Task instructions:
The records that follow must be reproduced in full, exactly as written.

Source records:
--- begin ---
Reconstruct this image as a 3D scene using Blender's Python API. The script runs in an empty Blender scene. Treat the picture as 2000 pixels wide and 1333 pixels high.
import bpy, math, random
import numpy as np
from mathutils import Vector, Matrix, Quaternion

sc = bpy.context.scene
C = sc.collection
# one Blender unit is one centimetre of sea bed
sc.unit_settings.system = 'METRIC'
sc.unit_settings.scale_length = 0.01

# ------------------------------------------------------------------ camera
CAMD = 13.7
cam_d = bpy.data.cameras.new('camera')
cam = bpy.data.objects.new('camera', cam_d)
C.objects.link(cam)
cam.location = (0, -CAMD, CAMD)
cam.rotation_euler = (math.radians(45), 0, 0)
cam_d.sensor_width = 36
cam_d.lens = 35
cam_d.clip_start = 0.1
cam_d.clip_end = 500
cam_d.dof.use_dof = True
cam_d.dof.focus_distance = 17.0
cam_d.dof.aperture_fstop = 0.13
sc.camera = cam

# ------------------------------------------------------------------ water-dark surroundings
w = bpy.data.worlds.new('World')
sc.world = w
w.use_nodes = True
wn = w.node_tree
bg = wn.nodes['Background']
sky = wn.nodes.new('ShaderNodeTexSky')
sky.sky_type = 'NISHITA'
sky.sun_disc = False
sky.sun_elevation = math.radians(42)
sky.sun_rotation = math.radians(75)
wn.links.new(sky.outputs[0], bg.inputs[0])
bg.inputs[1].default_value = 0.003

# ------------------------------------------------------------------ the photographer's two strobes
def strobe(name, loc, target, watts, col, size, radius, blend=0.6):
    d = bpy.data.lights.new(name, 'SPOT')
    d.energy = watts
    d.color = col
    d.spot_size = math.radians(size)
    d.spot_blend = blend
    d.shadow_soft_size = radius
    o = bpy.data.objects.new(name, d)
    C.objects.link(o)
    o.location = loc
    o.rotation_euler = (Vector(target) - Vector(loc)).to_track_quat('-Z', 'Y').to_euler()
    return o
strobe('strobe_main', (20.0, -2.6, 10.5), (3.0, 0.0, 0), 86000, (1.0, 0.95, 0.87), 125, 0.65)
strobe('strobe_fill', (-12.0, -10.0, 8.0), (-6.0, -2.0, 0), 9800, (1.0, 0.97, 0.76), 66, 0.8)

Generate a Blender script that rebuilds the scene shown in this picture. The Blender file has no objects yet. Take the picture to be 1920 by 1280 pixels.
--- end ---
Reply:
Reconstruct this image as a 3D scene using Blender's Python API. The script runs in an empty Blender scene. Treat the picture as 2000 pixels wide and 1333 pixels high.
import bpy, math, random
import numpy as np
from mathutils import Vector, Matrix, Quaternion

sc = bpy.context.scene
C = sc.collection
# one Blender unit is one centimetre of sea bed
sc.unit_settings.system = 'METRIC'
sc.unit_settings.scale_length = 0.01

# ------------------------------------------------------------------ camera
CAMD = 13.7
cam_d = bpy.data.cameras.new('camera')
cam = bpy.data.objects.new('camera', cam_d)
C.objects.link(cam)
cam.location = (0, -CAMD, CAMD)
cam.rotation_euler = (math.radians(45), 0, 0)
cam_d.sensor_width = 36
cam_d.lens = 35
cam_d.clip_start = 0.1
cam_d.clip_end = 500
cam_d.dof.use_dof = True
cam_d.dof.focus_distance = 17.0
cam_d.dof.aperture_fstop = 0.13
sc.camera = cam

# ------------------------------------------------------------------ water-dark surroundings
w = bpy.data.worlds.new('World')
sc.world = w
w.use_nodes = True
wn = w.node_tree
bg = wn.nodes['Background']
sky = wn.nodes.new('ShaderNodeTexSky')
sky.sky_type = 'NISHITA'
sky.sun_disc = False
sky.sun_elevation = math.radians(42)
sky.sun_rotation = math.radians(75)
wn.links.new(sky.outputs[0], bg.inputs[0])
bg.inputs[1].default_value = 0.003

# ------------------------------------------------------------------ the photographer's two strobes
def strobe(name, loc, target, watts, col, size, radius, blend=0.6):
    d = bpy.data.lights.new(name, 'SPOT')
    d.energy = watts
    d.color = col
    d.spot_size = math.radians(size)
    d.spot_blend = blend
    d.shadow_soft_size = radius
    o = bpy.data.objects.new(name, d)
    C.objects.link(o)
    o.location = loc
    o.rotation_euler = (Vector(target) - Vector(loc)).to_track_quat('-Z', 'Y').to_euler()
    return o
strobe('strobe_main', (20.0, -2.6, 10.5), (3.0, 0.0, 0), 86000, (1.0, 0.95, 0.87), 125, 0.65)
strobe('strobe_fill', (-12.0, -10.0, 8.0), (-6.0, -2.0, 0), 9800, (1.0, 0.97, 0.76), 66, 0.8)

Generate a Blender script that rebuilds the scene shown in this picture. The Blender file has no objects yet. Take the picture to be 1920 by 1280 pixels.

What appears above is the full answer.